NVIDIA GeForce RTX 3070 Ti And RTX 3070 Ampere Rumored Specs Revealed

GeForce RTX
It will probably be another month (hopefully) or two (hopefully sooner) before NVIDIA officially lifts the curtain on its next round of GeForce RTX graphics cards, based on its newest Ampere GPU architecture. In the meantime, the leak and rumor scene continues to buzz. The latest supposed leak claims to detail the specifications for two upcoming models, the GeForce RTX 3070 Ti and GeForce RTX 3070.

Ampere itself is already official. NVIDIA formally introduced the part in May for the high-performance computing (HPC) market, in the form of the A100. That part boasts 54 billion transistors, 6,912 FP32 CUDA cores, 432 Tensor cores, and 108 streaming multiprocessors, along with 40GB of HMBe2 memory. It's a beastly part.

On the consumer side, NVIDIA is expected to launch a handful GeForce RTX cards, though most of the leaks to this point have referenced the GeForce RTX 3080, GeForce RTX 3090, and a next-generation Titan RTX card.

According to Twitter user Kopite7kimi, however, NVIDIA is also prepping at least two other cards, those being the GeForce RTX 3070 Ti and GeForce RTX 3070. The tweet is private, but those who have been able to see it (including WCCFTech) report it references the following two GPUs and specs...
  • SKU0 GA104-400 PG141/142 GDDR6X/6 8GB 3072=3070Ti
  • SKU10 GA104-300 GDDR6 2944=3070
In other words, both cards will feature a GA104 GPU, as opposed to the rumored GA102 GPU that is said to power the GeForce RTX 3080 and up.

If the latest leak is correct, NVIDIA will at some point launch a GeForce RTX 3070 Ti with 3,072 CUDA cores and 8GB of GDDR6X or GDDR6 memory. Or perhaps both, if the company decides to release the same model across two different boards.

For comparison, the current generation GeForce RTX 2080 Super (Turing) also wields 3,072 CUDA cores and 8GB of GDDR6 memory. So the improvements on the GeForce RTX 3070 Ti will come down to the architecture, including improved ray tracing performance (presumably).

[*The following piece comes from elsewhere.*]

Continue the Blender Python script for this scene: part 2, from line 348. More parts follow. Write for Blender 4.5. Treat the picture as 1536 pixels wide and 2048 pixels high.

As for the regular GeForce RTX 3070, it is said to arrive with 2,944 CUDA cores and an unspecified amount of GDDR6 memory (likely 8GB as well). For comparison, the CUDA core count and presumed memory arrangement matches the regular GeForce RTX 2080.

We will have to wait and see what actually materializes. That said, if these specifications hold true, we could be looking at a better bang-for-buck next round, depending on where pricing lands.